Hello Esteemed Elmers!

Been using PSK31 on my Icom 718 in SSB.   But I see there are other modes on the 718 -- CW and RTTY.  Got me thinking about how the 718 transmitted/received those modes.

Did a lot of Web and book reading about CW, I'm still confused.  Here’s what I’ve come up with -- please make comments/corrections!

CW
“True” CW is unmodulated carrier keyed on and off (preferably in Morse Code Cheesy).   When received in AM mode, it sounds like clicks or low noise.  When received in CW mode, the rcvr turns on its BFO to inject a single tone 800 Hz apart from wherever the signal is in the IF stage.  The resulting beat frequency (during the carrier-on times of the signal) is detected and makes audible tones in the AF output.  The carrier-off times are silent. 

MCW
Modulated CW is, strictly speaking, True CW where the carrier-on part is modulated with an audible tone.  If received on AM, the keyed tones are heard.   On CW, you will hear a combination of the tone and the beat frequency.    Some people define MCW as steady carrier with simple Morse code tone modulation -- detectable on AM.

CW/AFSK 
If a 800Hz tone is keyed and transmitted in SSB mode, then the resulting suppressed-carrier signal looks a lot like True CW -- a keyed carrier with no modulation. 

RTTY
This is 2 different carrier frequencies in a sequence -- each one keyed on and off.  Like 2 CW signals near each other, so all of the above receive ideas should apply.


Questions --

1.  What is it like when True CW is received in SSB mode?   Why?
2.  Same question for MCW (as defined above).
3.  If I hook up a key to my Icom, put the Icom in CW mode, and key Morse code, what is the transmitter sending?  Is it True CW? 
3a.
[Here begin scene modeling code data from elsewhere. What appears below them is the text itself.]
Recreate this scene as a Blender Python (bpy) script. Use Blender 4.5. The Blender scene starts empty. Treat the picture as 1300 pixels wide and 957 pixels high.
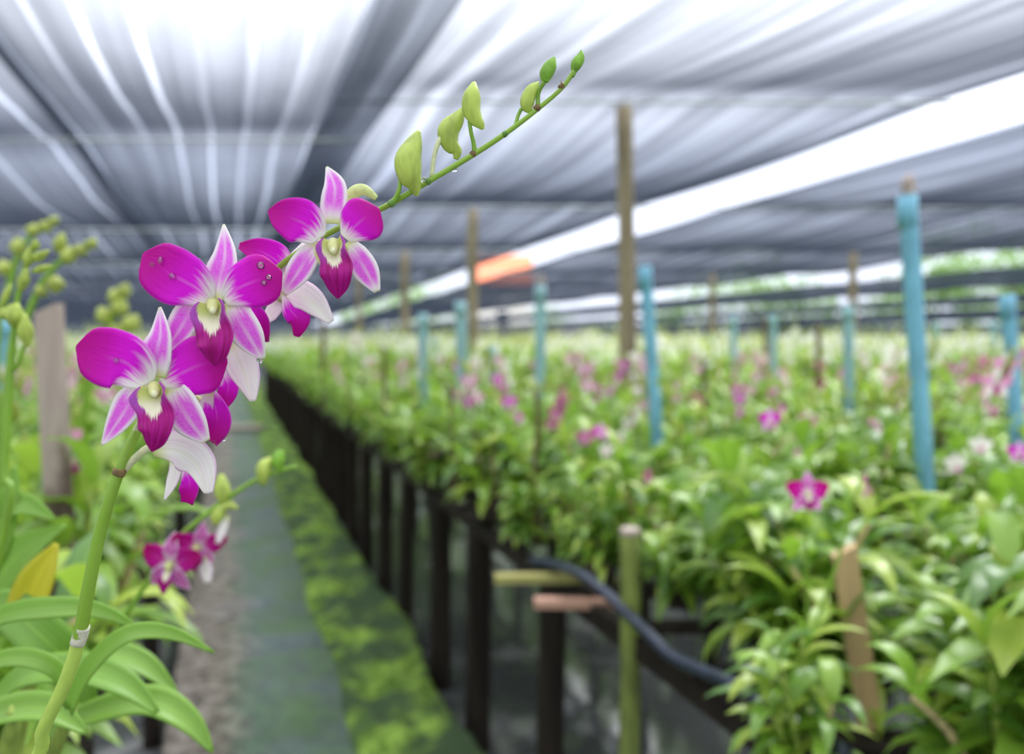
import bpy, math, random
import numpy as np
from mathutils import Vector, Matrix, noise

# ------------------------------------------------------------------ camera, sky, sun, exposure
SC = bpy.context.scene
COL = SC.collection
F = 950.0          # focal length in pixels of the 1300-wide frame
CX, CY = 650.0, 434.0
H = 1.5            # eye height above the walkway
SK = -0.379        # the rows run along (SK, 1): X = u + SK * Y

cam_d = bpy.data.cameras.new('camera')
cam = bpy.data.objects.new('camera', cam_d); COL.objects.link(cam)
cam.location = (0, 0, H); cam.rotation_euler = (math.pi / 2, 0, 0)
cam_d.sensor_width = 36.0; cam_d.lens = 36.0 * F / 1300.0
cam_d.shift_y = (CY - 478.5) / 1300.0
cam_d.clip_start = 0.02; cam_d.clip_end = 500
cam_d.dof.use_dof = True; cam_d.dof.focus_distance = 0.345; cam_d.dof.aperture_fstop = 4.7
SC.camera = cam
SC.view_settings.view_transform = 'Standard'; SC.view_settings.look = 'None'
SC.view_settings.exposure = 0.58; SC.view_settings.gamma = 1.0
SC.view_settings.use_curve_mapping = False
SC.cycles.transparent_max_bounces = 24
SC.cycles.max_bounces = 8
SC.cycles.diffuse_bounces = 4

SKY_STRENGTH = 2.0
SUN_STRENGTH = 3.6
wd = bpy.data.worlds.new('sky'); SC.world = wd; wd.use_nodes = True
nt = wd.node_tree; nt.nodes.clear()
out = nt.nodes.new('ShaderNodeOutputWorld'); bg = nt.nodes.new('ShaderNodeBackground')
tc = nt.nodes.new('ShaderNodeTexCoord'); sp = nt.nodes.new('ShaderNodeSeparateXYZ')
rp = nt.nodes.new('ShaderNodeValToRGB')
nt.links.new(tc.outputs['Generated'], sp.inputs[0]); nt.links.new(sp.outputs['Z'], rp.inputs[0])
rp.color_ramp.elements[0].position = 0.0; rp.color_ramp.elements[0].color = (0.42, 0.45, 0.52, 1)
rp.color_ramp.elements[1].position = 0.75; rp.color_ramp.elements[1].color = (1.25, 1.25, 1.28, 1)
e = rp.color_ramp.elements.new(0.22); e.color = (0.52, 0.56, 0.68, 1)
e = rp.color_ramp.elements.new(0.42); e.color = (1.22, 1.24, 1.32, 1)
nt.links.new(rp.outputs[0], bg.inputs[0]); bg.inputs[1].default_value = SKY_STRENGTH
nt.links.new(bg.outputs[0], out.inputs[0])

sun_d = bpy.data.lights.new('sun', 'SUN'); sun_d.energy = SUN_STRENGTH; sun_d.angle = math.radians(18)
sun_d.color = (1.0, 0.98, 0.93)
sun = bpy.data.objects.new('sun', sun_d); COL.objects.link(sun)
sun.rotation_euler = (math.radians(-30), math.radians(22), 0)
sun.location = (3, -3, 8)

R = random.Random(7)

# ------------------------------------------------------------------ helpers
def P(px, py, Y):
    """the place that the photograph shows at (px, py), Y metres ahead"""
    return Vector(((px - CX) / F * Y, Y, H - (py - CY) / F * Y))

def row(u, Y, z=0.0):
    return Vector((u + SK * Y, Y, z))

def crom(pts, n):
    out = []
    m = len(pts)
    for k in range(n + 1):
        t = k / n * (m - 1); i = min(int(t), m - 2); f = t - i
        p0 = pts[max(i - 1, 0)]; p1 = pts[i]; p2 = pts[i + 1]; p3 = pts[min(i + 2, m - 1)]
        out.append(0.5 * ((2 * p1) + (p2 - p0) * f + (2 * p0 - 5 * p1 + 4 * p2 - p3) * f * f + (3 * p1 - p0 - 3 * p2 + p3) * f ** 3))
    return out

def lerp_list(v, n):
    m = len(v); o = []
    for k in range(n + 1):
        t = k / n * (m - 1); i = min(int(t), m - 2); f = t - i
        p0 = v[max(i - 1, 0)]; p1 = v[i]; p2 = v[i + 1]; p3 = v[min(i + 2, m - 1)]
        o.append(max(0.0, 0.5 * ((2 * p1) + (p2 - p0) * f + (2 * p0 - 5 * p1 + 4 * p2 - p3) * f * f + (3 * p1 - p0 - 3 * p2 + p3) * f ** 3)))
    return o

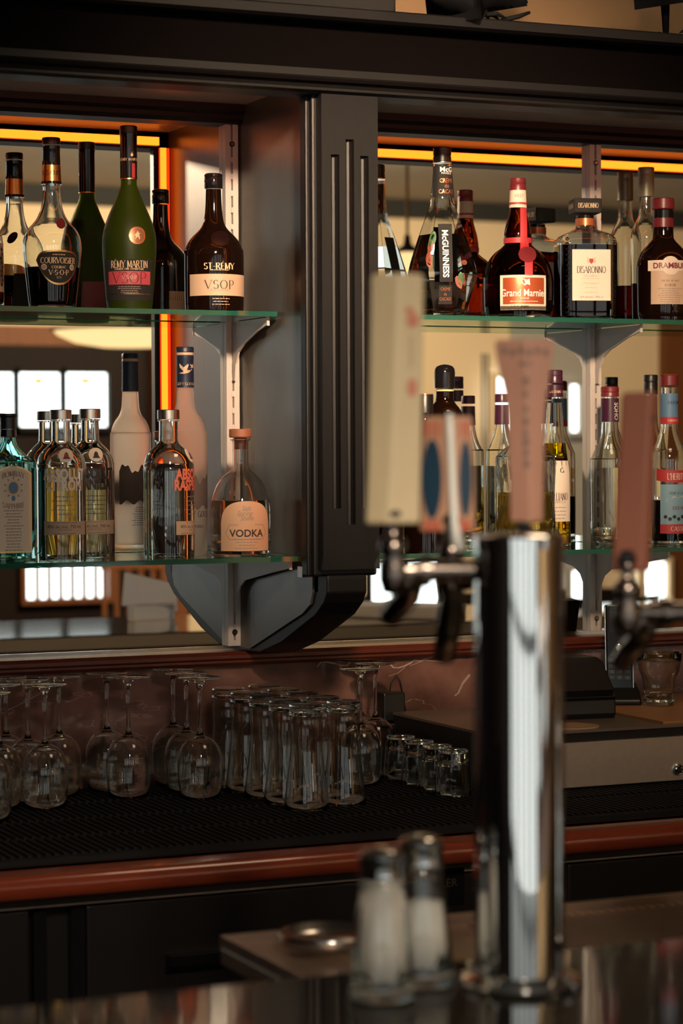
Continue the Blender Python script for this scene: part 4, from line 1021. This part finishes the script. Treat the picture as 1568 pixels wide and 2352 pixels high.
P = U(900, 1622, -.03)
t = thing('power_adapter', 'black plug adapter with thin looping cable against the marble', 'adapter', (P.x, -.007, P.z))
obj('housing', bx(-.022, .022, -.035, 0, -.026, .026), BLACKP, t, bevel=.003)
obj('cable', tube(bmesh.new(), [(.0, -.012, .02), (.004, -.012, .045), (.014, -.010, .056), (.024, -.008, .045), (.034, -.006, .0), (.045, -.005, -.05), (.05, -.006, -.09), (.05, -.02, -.105)], .0012), BLACKP, t, smooth=True)
obj('lower_housing', bx(-.012, .03, -.04, 0, -.105, -.03), BLACKP, t, bevel=.003)
o = obj('drink_napkin', bx(-.03, .03, -.03, .03, 0, .004), WHITEINK); o.location = (U(925, 1760, -.14).x, -.135, ZC + .001); o.rotation_euler = (0, 0, .5); tag(o, 'white paper napkin behind the small fluted tumblers', 'napkin')

# cash drawer
X0 = U(1135, 1750, -.44).x; X1 = X0 + .46; YD = -.44
t = thing('cash_drawer', 'wide cash drawer with brushed steel front and key lock', 'cash drawer', (X0, YD, ZC + .0004))
zt0 = U(1292, 1812, YD).z - ZC - .0004; ztf = U(1292, 1707, YD).z - ZC - .0004; ztt = U(1292, 1686, YD).z - ZC - .0004
W_ = X1 - X0
obj('housing', bx(0, W_, .012, .40, 0, ztt), BLACKP, t, bevel=.002)
dr = obj('drawer_front', bx(.002, W_ - .002, 0, .012, zt0, ztf), BRUSHED, t, bevel=.0015)
obj('base_rail', bx(-.004, W_ + .004, -.004, .012, 0, zt0 - .002), BLACKP, t)
obj('top_plate', bx(-.002, W_ + .002, -.002, .40, ztt + .0004, ztt + .005), pm('top_plate', (.26, .19, .14), .28, metal=.3), t)
LKx = U(1556, 1767, YD).x - X0; LKz = U(1556, 1767, YD).z - ZC - .0004
lk = obj('lock', lt([(0, 0), (.0105, 0), (.0105, .003), (.0085, .006), (.0082, .004), (.006, .004), (.006, .007), (0, .0075)], seg=32), CHROME, dr, sharp=40)
lk.rotation_euler = (pi / 2, 0, 0); lk.location = (LKx, 0, LKz)
DT = ZC + .0004 + ztt + .0052
# wooden board on drawer
P = Uz(1530, 1650, DT)
o = obj('wooden_board', bx(0, .3, -.2, .2, 0, .004), pm('board_wood', (.55, .25, .10), .3, noise=.25, nscale=20, stretch=(.5, 5, 5)))
o.location = (Uz(1480, 1660, DT).x + .02, -.225, DT); tag(o, 'thin brown wooden board lying on the cash drawer under the tumbler', 'board')
P = Uz(1345, 1672, DT)
t = thing('drink_coaster', 'round tan coaster on the cash drawer in front of the black printer', 'coaster', (P.x - .01, P.y + .03, DT))
obj('disc', lt([(0, 0), (.045, 0), (.045, .0015), (0, .0015)], seg=48), pm('coaster', (.5, .28, .14), .5, noise=.5, nscale=60), t); obj('rim', lt([(.045, 0), (.047, 0), (.047, .002), (.045, .002)], seg=48), TANP, t)
# receipt printer
P = Uz(1340, 1652, DT)
t = thing('receipt_printer', 'black receipt printer with sloping top on the cash drawer', 'printer', (P.x, P.y + .0, DT), -.12)
pr_ = [(-.075, 0), (-.08, .01), (-.078, .045), (-.072, .052), (-.02, .098), (.0, .104), (.075, .104), (.078, 0)]
b = prism(bmesh.new(), [(p[0] + .075, p[1] * 1.0) for p in pr_], -.06, .062); obj('housing', b, BLACKP, t, bevel=.004)
obj('paper_slot', bx(-.04, .055, -.006, -.0035, .040, .052), BLACKG, t); obj('slot_lip', bx(-.044, .058, -.010, -.004, .034, .040), BLACKG, t, bevel=.001)
obj('base', bx(-.058, .06, .0, .14, -.0001, .004), BLACKM, t)
# phone in cradle
t = thing('cordless_phone', 'black cordless telephone handset standing in its cradle', 'telephone', (U(1424, 1560, -.12).x, -.12, DT), -.42)
obj('cradle', prism(bmesh.new(), [(-.05, 0), (-.055, .012), (-.03, .030), (.03, .040), (.05, .02), (.05, 0)], -.034, .034), BLACKP, t, bevel=.004)
hs = obj('handset', bx(-.025, .025, -.012, .012, .0, .168), BLACKG, t, bevel=.003); hs.location = (-.002, .0, .0215); hs.rotation_euler = (radians(-9), 0, 0)
obj('screen', bx(-.018, .018, -.0132, -.0122, .115, .155), pm('screen', (.03, .03, .03), .1), hs)
nb_ = obj('navigation_button', lt([(0, 0), (.008, 0), (.008, .001), (.0055, .002), (0, .002)], seg=24), STEEL, hs); nb_.rotation_euler = (pi / 2, 0, 0); nb_.location = (0, -.0122, .085)
for r_ in range(4):
    for q_ in range(3):
        k_ = obj('key', bx(-.006, .006, -.0138, -.0122, -.0035, .0035), BLACKP, hs); k_.location = (-.015 + .015 * q_, 0, .062 - r_ * .011)
        decal('digit', sans2d('123456789*0#'[r_ * 3 + q_], .0048), lambda u, v, o: (u, -.0138 - o, v), GREYINK, k_, off=.0002)
obj('edge_trim', bx(-.0262, -.0250, -.0125, -.009, .005, .163), STEEL, hs); obj('edge_trim', bx(.0250, .0262, -.0125, -.009, .005, .163), STEEL, hs)
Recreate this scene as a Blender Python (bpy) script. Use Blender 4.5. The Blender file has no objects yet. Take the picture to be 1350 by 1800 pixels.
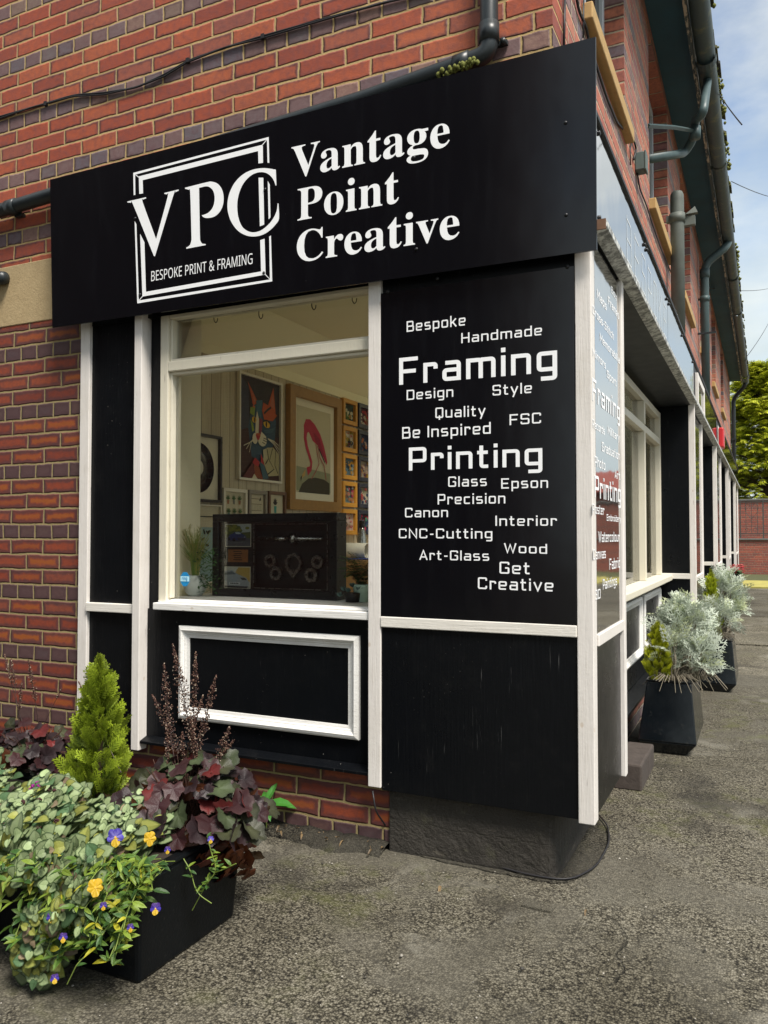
import bpy, bmesh, math, random
import numpy as np
from mathutils import Vector, Matrix
from mathutils.geometry import tessellate_polygon

random.seed(7)
RNG = np.random.default_rng(11)
R = math.radians
scene = bpy.context.scene
COL = scene.collection

# ------------------------------------------------------------------ camera
CAMPOS = Vector((0.677, -2.87, 1.215))
YAW, PITCH = R(25.33), R(1.709)
cam = bpy.data.cameras.new('camera')
cam.sensor_fit = 'HORIZONTAL'; cam.sensor_width = 36.0
cam.lens = 36.0 * 1413.3 / 1350.0
cam.clip_start = 0.05; cam.clip_end = 500
camo = bpy.data.objects.new('camera', cam); COL.objects.link(camo)
camo.location = CAMPOS
camo.rotation_euler = (R(90) + PITCH, 0, YAW)
scene.camera = camo

# ------------------------------------------------------------------ world, sun, exposure
SUN_EL, SUN_AZ = R(57), R(124)          # azimuth clockwise from +Y: bright side is the street side
scene.view_settings.view_transform = 'Standard'
scene.view_settings.look = 'None'
scene.view_settings.gamma = 1.0
scene.view_settings.exposure = 1.12
scene.cycles.diffuse_bounces = 8; scene.cycles.max_bounces = 14; scene.cycles.transparent_max_bounces = 16
world = bpy.data.worlds.new('World'); scene.world = world
world.use_nodes = True
wt = world.node_tree; wn, wl = wt.nodes, wt.links
wn.clear()
w_out = wn.new('ShaderNodeOutputWorld'); w_bg = wn.new('ShaderNodeBackground')
w_sky = wn.new('ShaderNodeTexSky'); w_sky.sky_type = 'NISHITA'; w_sky.sun_disc = False
w_sky.sun_elevation = SUN_EL; w_sky.sun_rotation = SUN_AZ
w_sky.dust_density = 1.5; w_sky.ozone_density = 2.0
w_tc = wn.new('ShaderNodeTexCoord'); w_map = wn.new('ShaderNodeMapping')
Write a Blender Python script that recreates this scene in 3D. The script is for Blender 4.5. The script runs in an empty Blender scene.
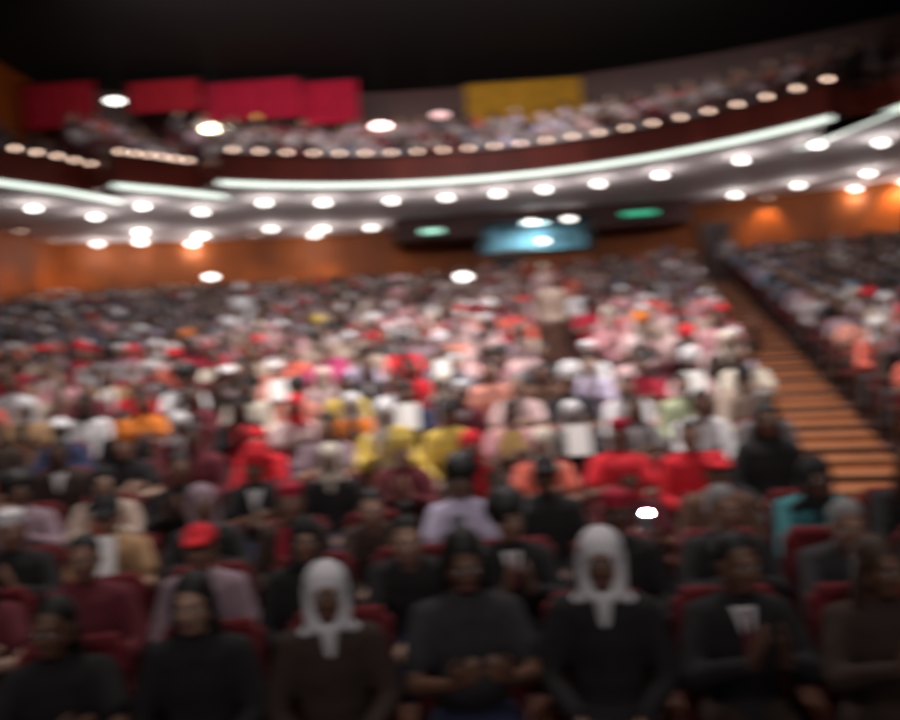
import bpy, bmesh, math, random
import numpy as np
from mathutils import Vector, Matrix
random.seed(11)
S = bpy.context.scene
COL = S.collection
PI = math.pi

# ------------------------------------------------------------------ camera
CAM = Vector((0, 0, 2.25))
FPX = 779.0
PITCH, ROLL = math.radians(-2.2), math.radians(-4.0)
cd = bpy.data.cameras.new('camera')
cam = bpy.data.objects.new('camera', cd)
COL.objects.link(cam)
ROT = Matrix.Rotation(PI/2 + PITCH, 3, 'X') @ Matrix.Rotation(ROLL, 3, 'Z')
cam.matrix_world = Matrix.Translation(CAM) @ ROT.to_4x4()
cd.sensor_width = 36.0
cd.lens = FPX/900*36
cd.clip_end = 300
cd.dof.use_dof = True            # the lens is focused far too close, so the hall is soft
cd.dof.focus_distance = 0.5
cd.dof.aperture_fstop = 5.4
cd.dof.aperture_ratio = 0.45
S.camera = cam

# ------------------------------------------------------------------ world and colour
W = bpy.data.worlds.new('world'); S.world = W
W.use_nodes = True
W.node_tree.nodes['Background'].inputs[0].default_value = (1.0, 0.93, 0.93, 1)
W.node_tree.nodes['Background'].inputs[1].default_value = 0.055
S.view_settings.view_transform = 'Standard'
S.view_settings.look = 'None'
S.view_settings.gamma = 1
S.view_settings.use_curve_mapping = False
S.view_settings.exposure = 0.0

# ------------------------------------------------------------------ house lights (under the hall ceiling) and an added front fill
def area(name, loc, size, power, color=(1, .95, .9), target=None, size_y=None, spread=180):
    l = bpy.data.lights.new(name, 'AREA'); l.energy = power; l.size = size; l.color = color
    if size_y: l.shape = 'RECTANGLE'; l.size_y = size_y
    l.spread = math.radians(spread)
    o = bpy.data.objects.new(name, l); COL.objects.link(o); o.location = loc
    d = (Vector(target) if target else Vector(loc) - Vector((0, 0, 1))) - Vector(loc)
    o.rotation_euler = d.to_track_quat('-Z', 'Y').to_euler()
    return o
area('house_light', (0, 8.5, 11.5), 7, 640, (1, .93, .90), (.3, 10.5, 0), 2.5, 85)
area('house_light', (0, 15.0, 12.0), 14, 520, (1, .92, .92), (0, 17.5, 2), 3, 105)
area('gallery_light', (0, 21.5, 12.4), 20, 720, (1, .88, .85), (0, 31, 9.5), 2, 120)
area('added_front_fill', (0, -4, 7.5), 8, 190, (1, .9, .88), (0, 20, 5.5), 2, 100)  # unseen fill added behind the camera to light the faces and balcony

# ------------------------------------------------------------------ projection helpers (pixel of the photo <-> point in the hall)
def ray(px, py):
    return (ROT @ Vector(((px-450)/FPX, -(py-360)/FPX, -1))).normalized()
def at_z(px, py, z):
    d = ray(px, py); t = (z-CAM.z)/d.z
    return CAM + d*t
def at_y(px, py, y):
    d = ray(px, py); t = (y-CAM.y)/d.y
    return CAM + d*t
def pix(p):
    q = ROT.transposed() @ (Vector(p)-CAM)
    if q.z > -0.2: return (-9999, -9999)
    return (450+FPX*q.x/-q.z, 360-FPX*q.y/-q.z)

# ------------------------------------------------------------------ materials
MC = {}
def mat(name, rgb, rough=.7, noise=0, scale=20, emit=None, metal=0, bump=0, rgb2=None, coat=0):
    if name in MC: return MC[name]
    m = bpy.data.materials.new(name); m.use_nodes = True
    nt = m.node_tree; b = nt.nodes['Principled BSDF']
    b.inputs['Base Color'].default_value = (*rgb, 1)
    b.inputs['Roughness'].default_value = rough
    b.inputs['Metallic'].default_value = metal
    if coat: b.inputs['Coat Weight'].default_value = coat
    if noise or rgb2:
        tc = nt.nodes.new('ShaderNodeTexCoord')
        n = nt.nodes.new('ShaderNodeTexNoise'); n.inputs['Scale'].default_value = scale
        n.inputs['Detail'].default_value = 4
        nt.links.new(tc.outputs['Object'], n.inputs['Vector'])
        r = nt.nodes.new('ShaderNodeValToRGB')
        k = noise
        r.color_ramp.elements[0].position = .35; r.color_ramp.elements[1].position = .65
        r.color_ramp.elements[0].color = (*[c*(1-k) for c in rgb], 1)
        r.color_ramp.elements[1].color = (*(rgb2 if rgb2 else [min(1, c*(1+k)) for c in rgb]), 1)
        nt.links.new(n.outputs['Fac'], r.inputs['Fac'])
        nt.links.new(r.outputs['Color'], b.inputs['Base Color'])
        if bump:
            bp = nt.nodes.new('ShaderNodeBump'); bp.inputs['Strength'].default_value = bump
            nt.links.new(n.outputs['Fac'], bp.inputs['Height'])
            nt.links.new(bp.outputs['Normal'], b.inputs['Normal'])
    if emit:
        b.inputs['Emission Color'].default_value = (*emit[0], 1)
        b.inputs['Emission Strength'].default_value = emit[1]
    MC[name] = m
    return m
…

Same question for Icom RTTY mode (assuming I had some RTTY gear to connect to the Icom).
4.  If I use Fldigi on my PC to send Morse code, with the Icom in SSB mode, what is the transmitter sending?  If it’s sending what looks like True CW, then the receiving radio must be in CW mode?
4a. Same question for sending RTTY via FLdigi in SSB mode.
5.  The Icom has settings for Side Tone -- what is that and how does it apply to the above points?
6.  In the typical CW QSO these days, what transmitter and rcvr modes are used?
7.  Same question for RTTY.
8.  Why is MCW (as defined) not permitted below 50MHz?

Thanks!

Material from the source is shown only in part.